Mason moved to Los Angeles, where he took on the lead guitar slot with Delaney & Bonnie (Bramlett), the soulful southern-tinged duo that would hold sway over fellow gunslinger Eric Clapton, as well.  Mason got there first, and the married Bramletts, whose first tour with Mason was as opening act for Winwood and Clapton’s Blind Faith, would soon take Mason’s ‘Only You Know and I Know’ to the charts in the States.  Mason also played on George Harrison’s All Things Must Pass.  When Clapton, during sessions for All Things Must Pass, stole the group’s rhythm section for Derek and the Dominos, he initially pulled Mason – back in England for the second brief Traffic reunion – in, too.
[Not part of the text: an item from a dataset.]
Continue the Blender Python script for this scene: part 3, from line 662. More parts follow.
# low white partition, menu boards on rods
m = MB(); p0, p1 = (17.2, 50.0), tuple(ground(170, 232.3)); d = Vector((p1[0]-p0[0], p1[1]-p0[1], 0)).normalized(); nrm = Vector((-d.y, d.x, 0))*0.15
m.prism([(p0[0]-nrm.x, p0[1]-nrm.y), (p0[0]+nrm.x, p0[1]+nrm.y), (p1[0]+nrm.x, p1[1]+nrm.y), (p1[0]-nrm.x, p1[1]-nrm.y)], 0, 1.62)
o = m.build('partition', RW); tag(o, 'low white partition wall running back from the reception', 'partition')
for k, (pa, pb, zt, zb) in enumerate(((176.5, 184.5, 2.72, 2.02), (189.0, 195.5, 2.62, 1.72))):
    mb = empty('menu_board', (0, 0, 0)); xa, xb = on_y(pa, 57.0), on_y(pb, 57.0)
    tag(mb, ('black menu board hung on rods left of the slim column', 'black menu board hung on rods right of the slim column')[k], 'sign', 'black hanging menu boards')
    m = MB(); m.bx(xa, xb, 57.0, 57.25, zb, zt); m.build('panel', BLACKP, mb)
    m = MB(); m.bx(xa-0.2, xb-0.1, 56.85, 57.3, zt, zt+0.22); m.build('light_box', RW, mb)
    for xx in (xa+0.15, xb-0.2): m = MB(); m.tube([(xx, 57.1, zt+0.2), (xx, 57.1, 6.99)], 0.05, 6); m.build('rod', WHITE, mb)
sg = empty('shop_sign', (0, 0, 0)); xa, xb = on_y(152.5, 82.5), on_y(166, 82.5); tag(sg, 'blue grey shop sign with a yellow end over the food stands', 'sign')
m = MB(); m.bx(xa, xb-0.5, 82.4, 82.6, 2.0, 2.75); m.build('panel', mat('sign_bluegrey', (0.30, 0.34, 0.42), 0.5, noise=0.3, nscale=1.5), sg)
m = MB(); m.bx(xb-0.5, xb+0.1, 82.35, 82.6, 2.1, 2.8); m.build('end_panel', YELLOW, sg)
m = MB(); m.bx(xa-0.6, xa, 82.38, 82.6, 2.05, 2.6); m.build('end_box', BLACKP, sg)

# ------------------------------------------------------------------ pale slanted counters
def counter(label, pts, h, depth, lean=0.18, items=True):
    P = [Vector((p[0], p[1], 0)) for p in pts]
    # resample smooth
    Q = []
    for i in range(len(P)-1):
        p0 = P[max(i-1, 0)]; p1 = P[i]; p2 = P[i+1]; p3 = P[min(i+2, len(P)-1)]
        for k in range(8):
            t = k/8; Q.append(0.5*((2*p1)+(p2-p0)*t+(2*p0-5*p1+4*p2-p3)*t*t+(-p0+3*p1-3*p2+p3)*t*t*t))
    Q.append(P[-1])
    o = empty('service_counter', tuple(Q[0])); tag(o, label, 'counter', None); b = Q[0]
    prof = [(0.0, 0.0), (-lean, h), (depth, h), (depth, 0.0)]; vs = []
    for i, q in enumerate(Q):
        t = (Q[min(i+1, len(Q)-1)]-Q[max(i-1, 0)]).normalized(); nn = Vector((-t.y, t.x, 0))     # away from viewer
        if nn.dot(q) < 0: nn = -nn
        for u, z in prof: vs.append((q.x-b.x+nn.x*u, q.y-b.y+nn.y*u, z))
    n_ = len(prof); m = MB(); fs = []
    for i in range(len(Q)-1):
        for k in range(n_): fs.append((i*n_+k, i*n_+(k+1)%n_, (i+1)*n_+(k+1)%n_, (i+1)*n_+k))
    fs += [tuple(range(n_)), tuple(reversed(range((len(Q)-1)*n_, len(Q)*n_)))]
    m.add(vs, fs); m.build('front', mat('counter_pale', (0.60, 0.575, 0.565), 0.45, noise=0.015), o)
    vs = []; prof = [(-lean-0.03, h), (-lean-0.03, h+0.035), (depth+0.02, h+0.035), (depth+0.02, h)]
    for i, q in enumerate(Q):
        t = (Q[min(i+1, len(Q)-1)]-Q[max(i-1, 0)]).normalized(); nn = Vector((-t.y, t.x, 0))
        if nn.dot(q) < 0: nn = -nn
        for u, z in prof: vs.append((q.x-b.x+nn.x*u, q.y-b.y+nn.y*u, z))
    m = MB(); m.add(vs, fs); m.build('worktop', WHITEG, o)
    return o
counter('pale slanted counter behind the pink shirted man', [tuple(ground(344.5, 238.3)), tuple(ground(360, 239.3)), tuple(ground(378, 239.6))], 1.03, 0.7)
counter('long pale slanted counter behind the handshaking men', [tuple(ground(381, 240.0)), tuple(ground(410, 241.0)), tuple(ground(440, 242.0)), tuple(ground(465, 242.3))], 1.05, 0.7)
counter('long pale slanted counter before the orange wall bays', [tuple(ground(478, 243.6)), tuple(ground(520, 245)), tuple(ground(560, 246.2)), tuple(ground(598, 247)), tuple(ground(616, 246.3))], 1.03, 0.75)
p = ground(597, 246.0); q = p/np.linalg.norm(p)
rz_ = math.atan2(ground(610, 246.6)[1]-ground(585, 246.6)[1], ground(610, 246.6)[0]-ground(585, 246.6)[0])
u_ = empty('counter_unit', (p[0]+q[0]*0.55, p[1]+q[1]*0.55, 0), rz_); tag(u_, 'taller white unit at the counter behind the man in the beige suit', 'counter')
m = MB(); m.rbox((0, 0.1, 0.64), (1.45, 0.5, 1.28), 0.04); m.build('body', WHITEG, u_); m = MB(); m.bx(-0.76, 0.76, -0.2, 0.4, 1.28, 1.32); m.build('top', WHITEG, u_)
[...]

Being the first second guitarist of the Dominos – breaking in, with a studio date and one live gig, the shoes that Duane Allman would fill – would alone guarantee Mason his place in the annals of rock ‘n’ roll, but that’s just a start.

Post-D&D, in 1970, Mason teamed with Mamas and the Papas vocalist Cass Elliott as a duo, releasing an obscure eponymous album the following year.  It’s a hidden gem.  In addition to this, he was briefly involved with Wooden Frog, essentially an ill-fated Winwood-less Traffic and with proggish British rockers Family, (who featured ex Hellion Poli Palmer on keyboards).  

Based in the US, Mason has continued touring and recording, collaborating with the likes of Harrison, the Stones, Paul McCartney, Stephen Stills, Phoebe Snow and many more, but this has, as a result, lowered his visibility in his native UK.